I suspect it has been such an attractive idea because of its seductive simplicity – as H L Mencken said, “To every complex question there’s a simple answer – and it’s wrong”. It offers the enticing prospect of being able to Know, and thus to Predict, and finally Control, every aspect of existence. It is fundamentally both deistic (of the god-is-by-definition-the-only-perfect-entity persuasion) and mechanistic – a god who is by definition perfect must have designed a universe that is likewise perfect. Its manifest ‘imperfections’ are seen as corruptions, contaminations, of that original perfection. Newton thought the deity had to continually intervene to keep the system ticking over nicely; some modern humans think that is our job. But the underlying assumption is the same – that Reality is fundamentally a perfectly balanced System made up of perfectly functioning Units, and that anything that is not functioning in this way needs to be ‘fixed’. If we truly believed in Evolution we could never hold these beliefs! Mind you, one of the sad facts of Evolution is that the ‘System’ is continually getting out of balance with consequent catastrophic events (think ice ages etc) accompanied by species extinctions (think dinosaurs etc) and very long periods when Earth has not been a particularly pleasant or hospitable place for most living organisms. Sad – but true. If I’m to be consistent here, I would be forced to admit that the evolution of consciousness accompanied by sophisticated intellectual capacity (think humans) has been a particularly unfortunate development that looks set to trigger one or more of the above-mentioned catastrophic events accompanied by species extinctions likely (and, in my more pessimistic moments I would say, hopefully) including our own.
But I digress. Back to the Ideal Female and Male, as opposed to the ‘typical’. (I find myself often saying LGBTI people are ‘normal’ but not ‘typical’, much as I personally detest the idea of being ‘normal’ in any way!). In their discussion, the authors suggest that:
“Our culture acknowledges the wide variety of body shapes and sizes characteristic of males and females. Most sexual dimorphisms involve quantitative traits, such as height, build, and voice timbre, for which considerable overlap exists between males and females. Many cultures use dress code, hair style, and cultural conventions, eg the view that in couples the male should be taller than the female, to accentuate awareness of such difference” (pp. 162-163; emphasis added).

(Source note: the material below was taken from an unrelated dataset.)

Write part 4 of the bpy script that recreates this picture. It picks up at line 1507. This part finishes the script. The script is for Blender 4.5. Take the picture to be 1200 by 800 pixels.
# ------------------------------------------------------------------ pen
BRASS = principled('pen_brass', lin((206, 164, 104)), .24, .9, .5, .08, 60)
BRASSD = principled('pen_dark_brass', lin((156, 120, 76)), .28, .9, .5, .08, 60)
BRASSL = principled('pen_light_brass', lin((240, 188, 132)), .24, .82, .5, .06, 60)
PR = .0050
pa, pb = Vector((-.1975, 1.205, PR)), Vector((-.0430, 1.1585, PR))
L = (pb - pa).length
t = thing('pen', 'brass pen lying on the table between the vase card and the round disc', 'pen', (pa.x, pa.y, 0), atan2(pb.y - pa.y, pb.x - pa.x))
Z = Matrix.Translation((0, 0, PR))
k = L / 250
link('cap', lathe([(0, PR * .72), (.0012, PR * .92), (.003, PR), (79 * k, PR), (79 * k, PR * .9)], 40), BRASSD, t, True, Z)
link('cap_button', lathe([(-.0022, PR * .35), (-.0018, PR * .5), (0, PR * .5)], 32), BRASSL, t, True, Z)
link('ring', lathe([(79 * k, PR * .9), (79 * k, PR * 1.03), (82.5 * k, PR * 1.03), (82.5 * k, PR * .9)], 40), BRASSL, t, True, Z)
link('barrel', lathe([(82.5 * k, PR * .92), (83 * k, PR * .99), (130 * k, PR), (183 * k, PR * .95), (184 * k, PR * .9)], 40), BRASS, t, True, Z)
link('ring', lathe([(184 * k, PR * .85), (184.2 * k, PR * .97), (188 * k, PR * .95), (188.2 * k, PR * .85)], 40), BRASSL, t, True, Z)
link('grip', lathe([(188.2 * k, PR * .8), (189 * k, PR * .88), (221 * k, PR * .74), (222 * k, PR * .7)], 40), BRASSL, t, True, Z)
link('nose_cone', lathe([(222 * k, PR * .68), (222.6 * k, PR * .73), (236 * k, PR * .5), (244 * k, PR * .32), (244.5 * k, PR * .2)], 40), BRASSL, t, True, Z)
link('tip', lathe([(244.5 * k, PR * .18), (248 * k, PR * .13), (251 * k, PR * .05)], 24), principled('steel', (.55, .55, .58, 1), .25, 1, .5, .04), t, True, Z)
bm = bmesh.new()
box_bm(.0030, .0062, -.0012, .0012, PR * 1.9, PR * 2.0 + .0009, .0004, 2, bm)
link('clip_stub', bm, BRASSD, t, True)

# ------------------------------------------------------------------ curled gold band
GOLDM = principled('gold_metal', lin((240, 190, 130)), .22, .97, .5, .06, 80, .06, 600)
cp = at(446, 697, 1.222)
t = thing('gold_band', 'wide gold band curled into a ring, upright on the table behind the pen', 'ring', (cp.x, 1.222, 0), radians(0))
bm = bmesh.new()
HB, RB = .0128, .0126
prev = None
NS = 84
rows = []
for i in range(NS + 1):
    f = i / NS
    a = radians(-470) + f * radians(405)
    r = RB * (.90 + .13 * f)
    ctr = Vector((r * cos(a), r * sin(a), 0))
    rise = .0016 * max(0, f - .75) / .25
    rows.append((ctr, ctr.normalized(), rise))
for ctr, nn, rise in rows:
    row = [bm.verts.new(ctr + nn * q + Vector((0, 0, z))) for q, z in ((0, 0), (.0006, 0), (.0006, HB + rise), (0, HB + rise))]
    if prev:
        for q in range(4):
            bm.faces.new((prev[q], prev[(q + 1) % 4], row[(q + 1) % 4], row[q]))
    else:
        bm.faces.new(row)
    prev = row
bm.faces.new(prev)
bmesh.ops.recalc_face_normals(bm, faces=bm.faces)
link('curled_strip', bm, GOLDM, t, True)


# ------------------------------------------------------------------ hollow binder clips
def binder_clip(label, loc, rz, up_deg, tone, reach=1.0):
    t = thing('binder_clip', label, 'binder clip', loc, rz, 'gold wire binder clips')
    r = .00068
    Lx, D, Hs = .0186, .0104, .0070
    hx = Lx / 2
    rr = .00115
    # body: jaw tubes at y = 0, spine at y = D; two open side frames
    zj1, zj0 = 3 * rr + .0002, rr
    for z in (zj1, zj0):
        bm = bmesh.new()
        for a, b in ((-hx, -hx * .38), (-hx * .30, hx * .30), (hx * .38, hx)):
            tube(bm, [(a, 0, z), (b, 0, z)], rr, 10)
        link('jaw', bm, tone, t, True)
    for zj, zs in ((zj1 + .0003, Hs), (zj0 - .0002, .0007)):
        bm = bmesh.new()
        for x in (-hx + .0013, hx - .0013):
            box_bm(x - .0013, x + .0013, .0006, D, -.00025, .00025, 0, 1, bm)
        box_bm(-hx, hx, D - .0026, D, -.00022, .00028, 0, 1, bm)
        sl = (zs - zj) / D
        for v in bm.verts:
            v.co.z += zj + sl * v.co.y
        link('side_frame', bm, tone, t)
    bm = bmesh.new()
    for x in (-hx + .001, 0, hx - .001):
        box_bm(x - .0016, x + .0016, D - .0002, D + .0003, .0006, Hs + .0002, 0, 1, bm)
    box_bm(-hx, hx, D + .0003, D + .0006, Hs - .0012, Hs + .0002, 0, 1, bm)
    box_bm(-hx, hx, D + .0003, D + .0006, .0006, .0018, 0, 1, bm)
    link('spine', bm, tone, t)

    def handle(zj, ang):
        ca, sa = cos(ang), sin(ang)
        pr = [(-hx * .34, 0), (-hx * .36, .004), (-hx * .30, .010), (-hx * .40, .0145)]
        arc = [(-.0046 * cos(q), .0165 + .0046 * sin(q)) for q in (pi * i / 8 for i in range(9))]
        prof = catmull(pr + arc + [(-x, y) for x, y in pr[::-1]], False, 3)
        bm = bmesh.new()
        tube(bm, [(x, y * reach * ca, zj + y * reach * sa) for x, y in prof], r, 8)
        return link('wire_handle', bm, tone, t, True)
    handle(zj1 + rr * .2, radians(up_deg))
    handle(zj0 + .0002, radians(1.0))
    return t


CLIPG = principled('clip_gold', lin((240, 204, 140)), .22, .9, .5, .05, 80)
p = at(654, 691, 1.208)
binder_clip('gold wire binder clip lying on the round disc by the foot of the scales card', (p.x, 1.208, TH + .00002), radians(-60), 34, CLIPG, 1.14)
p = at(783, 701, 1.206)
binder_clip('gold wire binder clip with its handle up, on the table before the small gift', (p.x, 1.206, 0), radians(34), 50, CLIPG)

It seems to me that as the actual differences between females and males are diminishing (think ability to do math, participate in the labour market, take the primary parenting role, etc) ‘our culture’ is policing sex and gender dimorphism as enthusiastically as ever – try buying anything for girls that isn’t pink; witness the hysterical condemnation of women who don’t remove hair from upper lip or ‘pits, or men with ‘moobs’; behold the absurd diatribes against equal marriage in countries like Australia and the US. That bloody Plato has a lot to answer for!